_PROBLEM REQUIREMENTS_
Would you quote the material below in full and unchanged?

_STORED DATA_
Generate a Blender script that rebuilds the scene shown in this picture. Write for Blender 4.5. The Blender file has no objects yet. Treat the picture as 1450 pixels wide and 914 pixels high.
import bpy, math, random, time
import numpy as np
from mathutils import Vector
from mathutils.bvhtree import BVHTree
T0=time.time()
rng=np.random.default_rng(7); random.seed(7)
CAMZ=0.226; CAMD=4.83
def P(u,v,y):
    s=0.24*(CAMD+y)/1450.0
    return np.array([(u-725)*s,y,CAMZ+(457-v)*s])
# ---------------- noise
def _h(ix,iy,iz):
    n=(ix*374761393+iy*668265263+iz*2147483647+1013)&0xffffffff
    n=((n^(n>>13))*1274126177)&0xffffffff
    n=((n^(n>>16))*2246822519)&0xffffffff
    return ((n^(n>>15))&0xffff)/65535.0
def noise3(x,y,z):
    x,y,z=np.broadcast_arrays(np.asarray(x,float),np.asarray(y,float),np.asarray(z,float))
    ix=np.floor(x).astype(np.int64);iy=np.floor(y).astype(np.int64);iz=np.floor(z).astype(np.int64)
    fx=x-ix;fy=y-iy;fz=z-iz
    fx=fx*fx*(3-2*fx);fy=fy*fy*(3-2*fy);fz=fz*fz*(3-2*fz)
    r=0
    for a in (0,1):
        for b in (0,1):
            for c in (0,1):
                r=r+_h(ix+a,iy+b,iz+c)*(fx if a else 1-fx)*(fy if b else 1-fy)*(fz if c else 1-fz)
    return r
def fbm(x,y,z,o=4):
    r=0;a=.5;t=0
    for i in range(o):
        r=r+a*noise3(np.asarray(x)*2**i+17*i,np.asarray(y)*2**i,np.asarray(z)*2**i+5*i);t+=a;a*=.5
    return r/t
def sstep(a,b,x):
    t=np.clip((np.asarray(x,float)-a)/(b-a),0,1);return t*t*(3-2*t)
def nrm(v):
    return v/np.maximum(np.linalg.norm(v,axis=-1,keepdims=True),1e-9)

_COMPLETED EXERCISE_
Generate a Blender script that rebuilds the scene shown in this picture. Write for Blender 4.5. The Blender file has no objects yet. Treat the picture as 1450 pixels wide and 914 pixels high.
import bpy, math, random, time
import numpy as np
from mathutils import Vector
from mathutils.bvhtree import BVHTree
T0=time.time()
rng=np.random.default_rng(7); random.seed(7)
CAMZ=0.226; CAMD=4.83
def P(u,v,y):
    s=0.24*(CAMD+y)/1450.0
    return np.array([(u-725)*s,y,CAMZ+(457-v)*s])
# ---------------- noise
def _h(ix,iy,iz):
    n=(ix*374761393+iy*668265263+iz*2147483647+1013)&0xffffffff
    n=((n^(n>>13))*1274126177)&0xffffffff
    n=((n^(n>>16))*2246822519)&0xffffffff
    return ((n^(n>>15))&0xffff)/65535.0
def noise3(x,y,z):
    x,y,z=np.broadcast_arrays(np.asarray(x,float),np.asarray(y,float),np.asarray(z,float))
    ix=np.floor(x).astype(np.int64);iy=np.floor(y).astype(np.int64);iz=np.floor(z).astype(np.int64)
    fx=x-ix;fy=y-iy;fz=z-iz
    fx=fx*fx*(3-2*fx);fy=fy*fy*(3-2*fy);fz=fz*fz*(3-2*fz)
    r=0
    for a in (0,1):
        for b in (0,1):
            for c in (0,1):
                r=r+_h(ix+a,iy+b,iz+c)*(fx if a else 1-fx)*(fy if b else 1-fy)*(fz if c else 1-fz)
    return r
def fbm(x,y,z,o=4):
    r=0;a=.5;t=0
    for i in range(o):
        r=r+a*noise3(np.asarray(x)*2**i+17*i,np.asarray(y)*2**i,np.asarray(z)*2**i+5*i);t+=a;a*=.5
    return r/t
def sstep(a,b,x):
    t=np.clip((np.asarray(x,float)-a)/(b-a),0,1);return t*t*(3-2*t)
def nrm(v):
    return v/np.maximum(np.linalg.norm(v,axis=-1,keepdims=True),1e-9)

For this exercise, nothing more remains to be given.